How Your Credit Impacts The Mortgage Process

The credit score attached to your name is something that can impact your life in many ways, and the main way it will impact you involves your ability to get loans. If you are considering borrowing money through a mortgage loan to buy a house, your credit may impact your ability to do so. Here are several things to understand about the way your credit can impact the mortgage process.

Your Credit Reveals How Creditworthy You Really Are

Most lenders do not seek to find out why your credit score is what it is. Instead, they simply look at the score you have and make judgements about your creditworthiness. This means that if you have a high score, they will instantly think you are worthy of getting approved for a loan. With a low credit score, they may consider you unworthy of borrowing money from them.

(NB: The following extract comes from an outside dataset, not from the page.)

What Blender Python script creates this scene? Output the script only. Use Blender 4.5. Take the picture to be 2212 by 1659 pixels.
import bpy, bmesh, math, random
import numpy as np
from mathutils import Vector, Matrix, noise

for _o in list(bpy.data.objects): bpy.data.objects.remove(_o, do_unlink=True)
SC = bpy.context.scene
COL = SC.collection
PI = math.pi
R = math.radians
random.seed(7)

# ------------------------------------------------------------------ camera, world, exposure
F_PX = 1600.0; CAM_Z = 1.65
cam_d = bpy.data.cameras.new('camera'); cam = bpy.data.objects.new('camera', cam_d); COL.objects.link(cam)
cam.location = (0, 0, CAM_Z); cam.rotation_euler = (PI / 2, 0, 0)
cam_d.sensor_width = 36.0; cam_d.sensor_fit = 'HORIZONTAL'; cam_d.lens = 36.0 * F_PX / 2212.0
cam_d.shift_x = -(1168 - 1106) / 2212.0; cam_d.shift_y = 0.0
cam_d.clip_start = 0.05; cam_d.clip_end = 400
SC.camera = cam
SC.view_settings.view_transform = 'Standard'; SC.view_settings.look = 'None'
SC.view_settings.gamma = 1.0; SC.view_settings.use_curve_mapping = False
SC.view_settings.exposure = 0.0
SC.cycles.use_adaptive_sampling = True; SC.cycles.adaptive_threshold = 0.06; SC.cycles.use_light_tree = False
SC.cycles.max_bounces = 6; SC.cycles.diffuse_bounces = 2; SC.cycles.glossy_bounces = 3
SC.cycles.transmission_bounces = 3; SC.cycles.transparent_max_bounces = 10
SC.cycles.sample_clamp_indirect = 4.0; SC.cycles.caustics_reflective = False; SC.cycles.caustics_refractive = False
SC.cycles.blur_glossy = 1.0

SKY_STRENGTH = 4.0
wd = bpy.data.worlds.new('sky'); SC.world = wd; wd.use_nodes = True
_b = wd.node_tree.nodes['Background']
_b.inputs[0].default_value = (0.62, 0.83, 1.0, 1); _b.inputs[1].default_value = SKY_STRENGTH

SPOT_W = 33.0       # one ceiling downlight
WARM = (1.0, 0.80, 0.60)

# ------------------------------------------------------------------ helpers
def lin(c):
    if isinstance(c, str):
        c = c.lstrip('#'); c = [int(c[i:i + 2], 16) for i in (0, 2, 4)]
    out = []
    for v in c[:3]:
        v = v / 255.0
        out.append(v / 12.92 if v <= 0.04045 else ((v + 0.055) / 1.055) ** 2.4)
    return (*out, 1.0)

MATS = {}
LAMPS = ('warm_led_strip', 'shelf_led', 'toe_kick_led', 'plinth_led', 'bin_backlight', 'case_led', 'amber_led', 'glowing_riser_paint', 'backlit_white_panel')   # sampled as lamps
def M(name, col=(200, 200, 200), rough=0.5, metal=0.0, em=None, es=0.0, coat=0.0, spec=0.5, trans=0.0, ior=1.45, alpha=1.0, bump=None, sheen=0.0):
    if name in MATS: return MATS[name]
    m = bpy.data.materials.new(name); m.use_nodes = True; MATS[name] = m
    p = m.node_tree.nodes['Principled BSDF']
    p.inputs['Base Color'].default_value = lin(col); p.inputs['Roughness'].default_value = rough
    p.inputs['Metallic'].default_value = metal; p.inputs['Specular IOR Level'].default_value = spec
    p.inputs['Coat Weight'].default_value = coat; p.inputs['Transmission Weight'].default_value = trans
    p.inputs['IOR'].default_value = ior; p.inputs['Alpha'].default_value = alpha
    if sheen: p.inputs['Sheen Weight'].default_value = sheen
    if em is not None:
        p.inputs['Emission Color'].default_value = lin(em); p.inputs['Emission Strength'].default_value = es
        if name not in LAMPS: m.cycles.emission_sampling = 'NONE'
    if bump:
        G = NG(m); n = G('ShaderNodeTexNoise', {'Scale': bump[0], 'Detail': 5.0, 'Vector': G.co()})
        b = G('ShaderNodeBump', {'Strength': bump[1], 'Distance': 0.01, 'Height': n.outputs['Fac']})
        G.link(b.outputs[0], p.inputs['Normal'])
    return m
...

According to most charts, a credit score of 800 or higher is considered the best. This is an excellent score to have, while a score of 740 or above is considered very good. A score that is below 580 is the worst to have, as it is considered in the poor range.

Other Factors on Your Credit Report Also Impact Mortgages

There are a couple other factors from your credit report that can also impact your ability to get a mortgage. The first is bankruptcy. If you have a bankruptcy post on your report, it will require waiting a certain number of years before you can get a loan, and the time span varies depending on loan type. The other factor is a foreclosure. If you have a foreclosure on your report, it will also require waiting a period of time before you are eligible for a loan.

There Are Loan Options for All Credit Scores

The good news, though, is that there are all kinds of loan options you can get, and there are different ones for just about any credit score you may have. The key point to understand, though is that the terms of these loans will vary a lot and will be highly dependent upon your credit score and other factors related to your finances at this time.

A great step to take before getting a loan is finding out what your score is. If it is lower than you would like, take time to work on it before contacting a bank in your city.